Aza sormuşlar “nereye gidiyorsun?”

Cevap:

“Çoğa gidiyorum”.

Saçmalık olarak gördüğümüz tekil şeyler kendi haline bırakılırsa çoğalır.

Çünkü saçmalığın “saçmalık” olduğunu bilmek için basirete ihtiyaç vardır.

Ayrık otu gibidir “saçmalık”.

Sosyal medyada koluna dövme yaptıran bir gencin videosu dolaşıyor.

Videoda dövme sağ kola yapılıyor.

Dövme yapılırken dövme yapılan gencin çıkardığı ses insanın ciğerini parçalıyor.

Dövme yapılan genç, sedyeye sırt üstü yatırılmış ve bağırta bağırta koluna işlem yapılıyor.

Videoda dövme yapan kişinin yüzü görülmüyor, kısa pantolonlu ve bacağında dövme var.

İnsanın acı çeke çeke dövme yaptırmasını nasıl anlamak lazım.

Bana bu video gönderilince merak ettim Türkiye’de kaç kişi dövme yaptırmış acaba?

Türkiye’de 1 milyon kişide dövme bulunduğu tahmin ediliyor.

Düşünün 1 milyon “dövmeli” insan.

Ve bunlar aktif nüfus.

Türkiye’de 400 adet dövme stüdyosu varmış.

1500 dövme “sanatçısı” varmış.

Şu sorumun cevabını bulamadım: bu 1500 dövme sanatçısı acaba sertifikalı mı?

Bu sertifikayı hangi merci verdi ve hangi gerekçe ile verdi?

Yani dövmenin sağlık açısından ne gibi  faydası var?

Dövme yaptıranların dövme sırasında çektikleri acıyı görünce tilki hikayesi aklıma geldi.

Hikâye şöyle:

Bir gün tilkinin birinin kuyruğu kayaya sıkışmış.

Malum tilkilerin kuyrukları biraz uzun  oluyor.

Tikli kuyruğunu kurtarmak için uğraşmış uğraşmış fakat bir türlü kurtaramamış.

Sonunda kuyruğunu kesmiş veya birine rica ederek kestirmiş.

Artık kahramanımız kesik kuyruklu tilki olarak arz-ı endam etmeye başlamış.

Kendini ilk görenlerden biri kuyruğu kesik tilkiye sormuş “hayırdır tilki kardeş kuyruk nerede?”

Kuyruğu kesik tilki şöyle omuzlarını kaldırarak “havalı şekilde”  cevap vermiş: “Kendimi böyle karizmatik hissediyorum”.

Kuyruğu kesik tilki kendini “karizmatik” olduğunu söyleyince öteki tilki de gitmiş kuyruğunu kesmiş veya kestirmiş.

“Karizmatik” olacağını zannederek kuyruğunu kestiren ve kestirirken çektiği acının etkisiyle sabahı zor etmiş ve ertesi günü öfkeyle gelmiş  ve demiş ki, “Niye bana yalan söyledin.
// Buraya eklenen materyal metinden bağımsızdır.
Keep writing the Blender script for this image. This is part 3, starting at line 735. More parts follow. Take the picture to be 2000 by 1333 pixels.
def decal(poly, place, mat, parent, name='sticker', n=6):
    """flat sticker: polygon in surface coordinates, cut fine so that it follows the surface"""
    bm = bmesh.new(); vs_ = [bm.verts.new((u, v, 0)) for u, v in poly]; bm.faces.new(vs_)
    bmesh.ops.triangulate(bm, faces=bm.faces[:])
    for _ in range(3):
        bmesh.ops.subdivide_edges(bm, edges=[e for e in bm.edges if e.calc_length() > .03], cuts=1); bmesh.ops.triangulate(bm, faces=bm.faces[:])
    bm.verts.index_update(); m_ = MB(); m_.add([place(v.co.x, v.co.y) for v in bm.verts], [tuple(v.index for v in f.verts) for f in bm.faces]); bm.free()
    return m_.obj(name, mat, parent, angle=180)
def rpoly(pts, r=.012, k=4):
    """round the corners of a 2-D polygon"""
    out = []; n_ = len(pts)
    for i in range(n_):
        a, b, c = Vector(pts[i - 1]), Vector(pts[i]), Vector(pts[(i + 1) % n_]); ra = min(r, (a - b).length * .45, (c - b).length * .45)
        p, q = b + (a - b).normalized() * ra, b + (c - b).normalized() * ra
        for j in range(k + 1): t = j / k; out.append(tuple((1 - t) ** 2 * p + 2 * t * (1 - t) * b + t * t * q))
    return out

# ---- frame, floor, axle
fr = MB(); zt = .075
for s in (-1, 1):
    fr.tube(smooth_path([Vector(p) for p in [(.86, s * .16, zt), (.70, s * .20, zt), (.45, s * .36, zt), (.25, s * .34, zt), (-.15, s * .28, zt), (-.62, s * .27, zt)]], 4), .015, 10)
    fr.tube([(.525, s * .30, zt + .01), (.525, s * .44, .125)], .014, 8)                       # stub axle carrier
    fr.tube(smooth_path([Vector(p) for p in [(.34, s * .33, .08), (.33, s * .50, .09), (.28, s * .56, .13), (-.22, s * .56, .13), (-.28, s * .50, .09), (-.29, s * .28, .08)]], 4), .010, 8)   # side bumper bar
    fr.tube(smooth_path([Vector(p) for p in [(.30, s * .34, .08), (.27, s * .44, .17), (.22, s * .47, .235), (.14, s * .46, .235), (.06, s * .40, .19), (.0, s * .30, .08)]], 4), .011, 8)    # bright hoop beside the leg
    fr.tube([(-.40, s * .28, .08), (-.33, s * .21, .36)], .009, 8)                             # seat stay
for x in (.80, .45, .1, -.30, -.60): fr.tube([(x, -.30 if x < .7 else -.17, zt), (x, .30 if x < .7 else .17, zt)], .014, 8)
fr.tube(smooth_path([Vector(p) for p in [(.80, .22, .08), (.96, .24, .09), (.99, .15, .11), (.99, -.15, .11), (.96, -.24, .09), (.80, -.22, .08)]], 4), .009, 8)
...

Canımın nasıl acıdığını bir ben bir de  Allah bilir”.

Kuyruğu kesik ve karizmatik iddiasında olan tilki “sakin ol” demiş. “Acı çektiğini söylemeyeceksin. Söylemeyeceksin ki, karizmatik olacaksın” diyerek kasım kasım kasılmış.

İki tilki arasında gecen bu kuyruk kesme veya kestirme işlemi yavaş yavaş tilkiler arasında yayılmaya başlamış.

İki  kuyruğu kesik tilki birlikte “karizmatik” görüntüleriyle ortalıkta dolaşıyorlar.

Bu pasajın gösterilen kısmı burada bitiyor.